If you don’t count assembly, the only thing that comes to my mind is B. Are there any others?
5
Don’t forget Algol, which has been called a vast improvement over most of its imitators, including C.
Both COBOL and FORTRAN came long before C. I’ve seen a COBOL compiler written in RPG.
It’s not unusual for a language’s first compiler to be written in that language. The first compilation can be done by hand, and the first thing compiled with the hand-compiled compiler is the very same source code that was just hand-compiled. And the first thing compiled with that first machine-compiled compiler is the same source file yet again. If the hand-built compiler and the self-compiled compiler produce exactly the same output from this same source file, you know the compiler works “well enough”, and the hand-compiled compiler can be thrown away.
Notice that the hand-built compiler doesn’t need to produce efficient code or produce it efficiently.

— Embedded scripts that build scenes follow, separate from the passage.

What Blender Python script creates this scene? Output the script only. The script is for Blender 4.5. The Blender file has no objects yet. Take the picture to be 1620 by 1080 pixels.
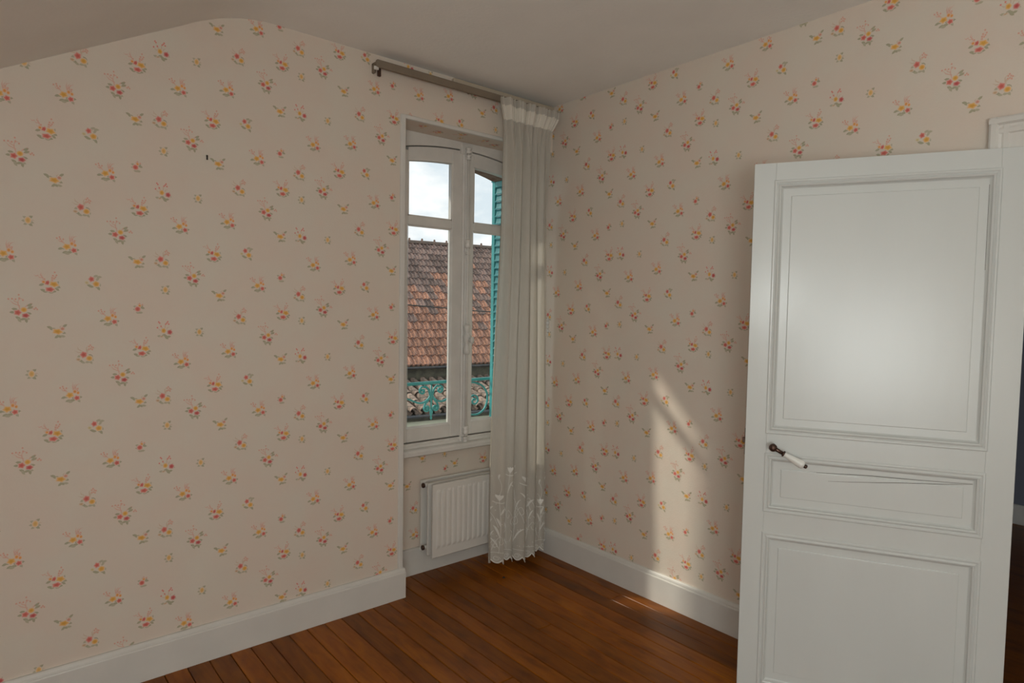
import bpy, bmesh, math, random
from mathutils import Vector, Matrix
R = math.radians
PI = math.pi
random.seed(7)
sc = bpy.context.scene
COL = sc.collection

# ---------------------------------------------------------------- camera
CAMP = (-2.59926, -2.75226, 1.47006)
yaw, pitch, roll = 0.698811, -0.0526768, 0.0158769
fw = Vector((math.sin(yaw)*math.cos(pitch), math.cos(yaw)*math.cos(pitch), math.sin(pitch)))
rt = Vector((math.cos(yaw), -math.sin(yaw), 0)); up = rt.cross(fw)
rt2 = math.cos(roll)*rt + math.sin(roll)*up
up2 = -math.sin(roll)*rt + math.cos(roll)*up
cam_d = bpy.data.cameras.new('camera'); cam = bpy.data.objects.new('camera', cam_d); COL.objects.link(cam)
m = Matrix((rt2, up2, -fw)).transposed().to_4x4(); m.translation = Vector(CAMP)
cam.matrix_world = m
cam_d.sensor_width = 36; cam_d.sensor_fit = 'HORIZONTAL'
cam_d.lens = 1001.634*36/1620
cam_d.clip_start = 0.05; cam_d.clip_end = 300
sc.camera = cam

# ---------------------------------------------------------------- view
sc.view_settings.view_transform = 'Standard'
sc.view_settings.look = 'None'
sc.view_settings.gamma = 1
sc.view_settings.use_curve_mapping = False
sc.view_settings.exposure = 0.0

# ---------------------------------------------------------------- world: broken cloud over pale blue
W = bpy.data.worlds.new('sky'); sc.world = W; W.use_nodes = True
nt = W.node_tree; nt.nodes.clear()
def N(nt, t, **k):
    n = nt.nodes.new(t)
    for a, b in k.items():
        if a.startswith('i_'): n.inputs[a[2:].replace('_', ' ')].default_value = b
        else: setattr(n, a, b)
    return n
L = lambda nt, a, b: nt.links.new(a, b)
tc = N(nt, 'ShaderNodeTexCoord')
mp = N(nt, 'ShaderNodeMapping'); mp.inputs['Scale'].default_value = (1, 1, 1.8); mp.inputs['Location'].default_value = (0.31, 0.12, 0.02)
L(nt, tc.outputs['Generated'], mp.inputs['Vector'])
n1 = N(nt, 'ShaderNodeTexNoise'); n1.inputs['Scale'].default_value = 5.0; n1.inputs['Detail'].default_value = 6; n1.inputs['Roughness'].default_value = .55
L(nt, mp.outputs[0], n1.inputs['Vector'])
cr = N(nt, 'ShaderNodeValToRGB')
e = cr.color_ramp.elements
e[0].position = .36; e[0].color = (.42, .68, .93, 1)
e[1].position = .44; e[1].color = (.93, .97, 1.0, 1)
k = e.new(.50); k.color = (1, 1, 1, 1)
k = e.new(.62); k.color = (.72, .80, .86, 1)
L(nt, n1.outputs['Fac'], cr.inputs[0])
bg = N(nt, 'ShaderNodeBackground'); bg.inputs['Strength'].default_value = 1.12
L(nt, cr.outputs[0], bg.inputs['Color'])
wo = N(nt, 'ShaderNodeOutputWorld'); L(nt, bg.outputs[0], wo.inputs['Surface'])

# ---------------------------------------------------------------- sun, hazy, over the opposite roof
sd = bpy.data.lights.new('sun', 'SUN'); sun = bpy.data.objects.new('sun', sd); COL.objects.link(sun)
sun.rotation_euler = Vector((1, -1.616, -1.50)).to_track_quat('-Z', 'Y').to_euler()
sd.energy = 2.8; sd.angle = R(2.2); sd.color = (1.0, .93, .80)
# added fill light behind the camera, standing in for an assumed second window
ad = bpy.data.lights.new('back_fill_light', 'AREA'); al = bpy.data.objects.new('back_fill_light', ad); COL.objects.link(al)
ad.shape = 'RECTANGLE'; ad.size = 1.3; ad.size_y = 1.2; ad.energy = 58; ad.color = (.94, 1.0, .99)
al.location = (-3.6, -4.40, 1.25)
al.rotation_euler = Vector((1, .50, .22)).to_track_quat('-Z', 'Y').to_euler()

# the photographer's flash, just above the lens
fd = bpy.data.lights.new('camera_flash', 'POINT'); fo = bpy.data.objects.new('camera_flash', fd); COL.objects.link(fo)
fd.energy = 23; fd.shadow_soft_size = .035; fd.color = (.93, 1.0, .98)
fo.location = (CAMP[0]-.02, CAMP[1]-.02, CAMP[2]+.10)

# ================================================================ helpers
def principled(name):
    m = bpy.data.materials.new(name); m.use_nodes = True
    nt = m.node_tree
    return m, nt, nt.nodes['Principled BSDF']

def mat(name, col, rough=.5, metal=0, spec=.5, mottle=0, mscale=8, bump=0, bscale=60, second=None, obj_var=0, stretch=None, coat=0):
    m, nt, b = principled(name)
    b.inputs['Roughness'].default_value = rough; b.inputs['Metallic'].default_value = metal
    b.inputs['Specular IOR Level'].default_value = spec
    if coat: b.inputs['Coat Weight'].default_value = coat
    tc = N(nt, 'ShaderNodeTexCoord'); v = tc.outputs['Object']
    if stretch:
        mp = N(nt, 'ShaderNodeMapping'); mp.inputs['Scale'].default_value = stretch; L(nt, v, mp.inputs[0]); v = mp.outputs[0]
    n = N(nt, 'ShaderNodeTexNoise'); n.inputs['Scale'].default_value = mscale; n.inputs['Detail'].default_value = 5
    L(nt, v, n.inputs['Vector'])
    c2 = second if second else tuple(min(1, c*(1-mottle)) for c in col)
    mx = N(nt, 'ShaderNodeMix', data_type='RGBA')
    mx.inputs[6].default_value = (*col, 1); mx.inputs[7].default_value = (*c2, 1)
    rmp = N(nt, 'ShaderNodeMapRange'); rmp.inputs[1].default_value = .35; rmp.inputs[2].default_value = .65
    L(nt, n.outputs['Fac'], rmp.inputs[0]); L(nt, rmp.outputs[0], mx.inputs[0])
    out = mx.outputs[2]
    if obj_var:
        oi = N(nt, 'ShaderNodeObjectInfo'); mr = N(nt, 'ShaderNodeMapRange'); mr.inputs[3].default_value = 1-obj_var; mr.inputs[4].default_value = 1+obj_var
        L(nt, oi.outputs['Random'], mr.inputs[0])
        hs = N(nt, 'ShaderNodeHueSaturation'); L(nt, mr.outputs[0], hs.inputs['Value']); L(nt, out, hs.inputs['Color']); out = hs.outputs[0]
    L(nt, out, b.inputs['Base Color'])
    if bump:
        n2 = N(nt, 'ShaderNodeTexNoise'); n2.inputs['Scale'].default_value = bscale; n2.inputs['Detail'].default_value = 4
        L(nt, v, n2.inputs['Vector'])
        bp = N(nt, 'ShaderNodeBump'); bp.inputs['Strength'].default_value = 1; bp.inputs['Distance'].default_value = bump
        L(nt, n2.outputs['Fac'], bp.inputs['Height']); L(nt, bp.outputs[0], b.inputs['Normal'])
    return m

class MB:
    def __init__(s): s.v = []; s.f = []; s.c = []; s.smooth = set()
    def face(s, pts, col=None, smooth=False):
        i = len(s.v); s.v += [tuple(p) for p in pts]; s.f.append(tuple(range(i, i+len(pts))))
        if col is None: col = [(0, 0, 0, 0)]*len(pts)
        s.c += list(col)
        if smooth: s.smooth.add(len(s.f)-1)
    def poly(s, verts, faces, smooth=False):
        i = len(s.v); s.v += [tuple(p) for p in verts]
        for f in faces:
            s.f.append(tuple(i+j for j in f)); s.c += [(0, 0, 0, 0)]*len(f)
            if smooth: s.smooth.add(len(s.f)-1)
    def box(s, a, b, M=None):
        x0, y0, z0 = a; x1, y1, z1 = b
        if x0 > x1: x0, x1 = x1, x0
        if y0 > y1: y0, y1 = y1, y0
        if z0 > z1: z0, z1 = z1, z0
        vs = [(x0,y0,z0),(x1,y0,z0),(x1,y1,z0),(x0,y1,z0),(x0,y0,z1),(x1,y0,z1),(x1,y1,z1),(x0,y1,z1)]
        if M: vs = [M @ Vector(q) for q in vs]
        s.poly(vs, [(0,3,2,1),(4,5,6,7),(0,1,5,4),(1,2,6,5),(2,3,7,6),(3,0,4,7)])
        return s
    def bbox(s, a, b, r=.003, M=None):
        """box with chamfered vertical and horizontal edges (convex hull of 24 points)"""
        x0, y0, z0 = a; x1, y1, z1 = b
        vs = []
        for x, sx in ((x0, 1), (x1, -1)):
            for y, sy in ((y0, 1), (y1, -1)):
                for z, sz in ((z0, 1), (z1, -1)):
                    vs += [(x, y+sy*r, z+sz*r), (x+sx*r, y, z+sz*r), (x+sx*r, y+sy*r, z)]
        bm = bmesh.new()
        for q in vs: bm.verts.new(M @ Vector(q) if M else q)
        bmesh.ops.convex_hull(bm, input=bm.verts)
        bm.verts.ensure_lookup_table(); bm.verts.index_update()
        s.poly([v.co[:] for v in bm.verts], [[v.index for v in f.verts] for f in bm.faces]); bm.free()
        return s
    def prism(s, prof, a, b, axis=0, smooth=False):
        """closed 2D profile extruded along an axis from a to b; profile coords fill the other two axes in order"""
        def P(u, v, t):
            return {0: (t, u, v), 1: (u, t, v), 2: (u, v, t)}[axis]
        n = len(prof)
        vs = [P(u, v, a) for u, v in prof] + [P(u, v, b) for u, v in prof]
        fs = [(i, (i+1) % n, n+(i+1) % n, n+i) for i in range(n)]
        s.poly(vs, fs, smooth); s.poly(vs, [tuple(range(n-1, -1, -1)), tuple(range(n, 2*n))])
        return s
    def tube(s, pts, r, n=8, caps=True, flat=None, smooth=True):
        """tube along points; r float or list; flat=(vector, factor) squashes it"""
        pts = [Vector(p) for p in pts]; k = len(pts)
        rs = r if isinstance(r, (list, tuple)) else [r]*k
        ref = Vector((0, 0, 1)); vs = []
        t0 = (pts[1]-pts[0]).normalized()
        if abs(t0.dot(ref)) > .9: ref = Vector((1, 0, 0))
        u = t0.cross(ref).normalized()
        for i, p in enumerate(pts):
            t = (pts[min(i+1, k-1)]-pts[max(i-1, 0)]).normalized()
            u = (u - t*u.dot(t)).normalized(); w = t.cross(u)
            for j in range(n):
                a = 2*PI*j/n; d = (u*math.cos(a)+w*math.sin(a))*rs[i]
                if flat: f = Vector(flat[0]); d -= f*d.dot(f)*(1-flat[1])
                vs.append(p+d)
        fs = [(i*n+j, i*n+(j+1) % n, (i+1)*n+(j+1) % n, (i+1)*n+j) for i in range(k-1) for j in range(n)]
        s.poly(vs, fs, smooth)
        if caps: s.poly(vs[:n], [tuple(range(n-1, -1, -1))]); s.poly(vs[-n:], [tuple(range(n))])
        return s
    def lathe(s, prof, origin, axis, n=16):
        """prof: list of (distance along axis, radius)"""
        ax = Vector(axis).normalized(); o = Vector(origin)
        u = ax.orthogonal().normalized(); w = ax.cross(u); vs = []
        for d, r in prof:
            for j in range(n):
                a = 2*PI*j/n; vs.append(o+ax*d+(u*math.cos(a)+w*math.sin(a))*max(r, 1e-5))
        k = len(prof)
        s.poly(vs, [(i*n+j, i*n+(j+1) % n, (i+1)*n+(j+1) % n, (i+1)*n+j) for i in range(k-1) for j in range(n)], True)
        s.poly(vs[:n], [tuple(range(n-1, -1, -1))]); s.poly(vs[-n:], [tuple(range(n))])
        return s
    def ring(s, x0, z0, x1, z1, prof, P):
        """mitred rectangular moulding; prof = [(inset, height)]; P(x,z,h) -> point"""
        k = len(prof); vs = []
        for ins, h in prof:
            for x, z in ((x0+ins, z0+ins), (x1-ins, z0+ins), (x1-ins, z1-ins), (x0+ins, z1-ins)): vs.append(P(x, z, h))
        s.poly(vs, [(i*4+j, i*4+(j+1) % 4, (i+1)*4+(j+1) % 4, (i+1)*4+j) for i in range(k-1) for j in range(4)])
        return s
    def mesh(s, name, m, colors=False):
        me = bpy.data.meshes.new(name); me.from_pydata([tuple(v) for v in s.v], [], s.f)
        if s.smooth:
            me.polygons.foreach_set('use_smooth', [i in s.smooth for i in range(len(s.f))])
        if colors:
            at = me.color_attributes.new('print', 'FLOAT_COLOR', 'CORNER')
            at.data.foreach_set('color', [x for c in s.c for x in c])
        if m: me.materials.append(m)
        me.update(); return me
    def build(s, name, m, parent=None, colors=False, fix=True):
        me = s.mesh(name, m, colors)
        if fix and not colors:
            bm = bmesh.new(); bm.from_mesh(me); bmesh.ops.remove_doubles(bm, verts=bm.verts, dist=1e-5)
            bmesh.ops.recalc_face_normals(bm, faces=bm.faces); bm.to_mesh(me); bm.free()
        o = bpy.data.objects.new(name, me); COL.objects.link(o)
        if parent: o.parent = parent
        return o

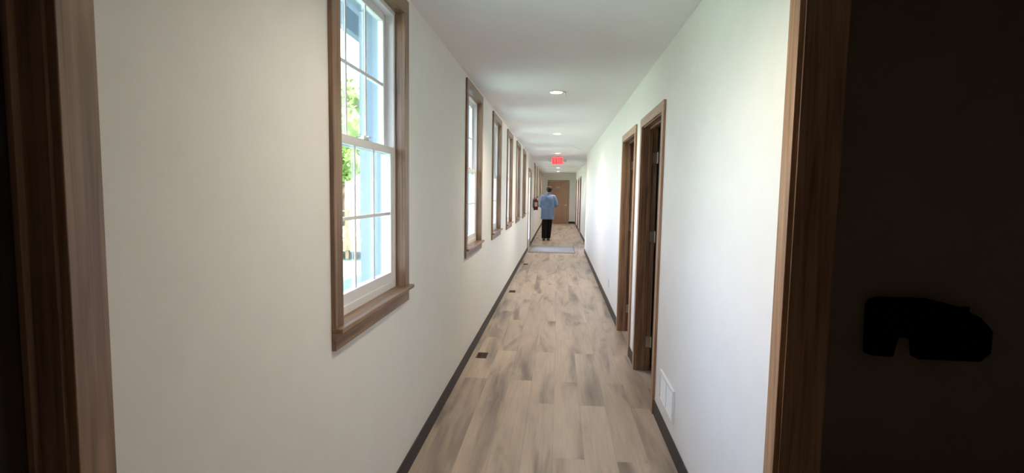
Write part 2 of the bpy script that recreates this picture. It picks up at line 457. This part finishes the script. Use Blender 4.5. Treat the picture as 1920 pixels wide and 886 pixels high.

In fact, it doesn’t even need to compile any feature of the language that the compiler itself doesn’t use. That makes it feasible to bootstrap even “large” languages this way.
Forth might be considered to have been written this way. There is only a tiny part of the Forth runtime that needs to be written in Assembler, and everything else can be written in Forth itself.
In addition to Lisp, Smalltalk, Forth, COBOL, and FORTRAN mentioned by others, there’s Pascal, Modula, Fortran, PL/I, BASIC, Snobol, and APL, to name some of the more popular languages that were neither descended from nor implemented in C. Early languages were implemented or bootstrapped in assembler.
Here’s a small family tree of programming languages.
Also see Wikipedia: early programming languages and Establishing fundamental paradigms.
2
Lisp and Smalltalk are good examples of such languages who were not descended from C. There was also a programming language named BCPL before C which isn’t in use nowadays.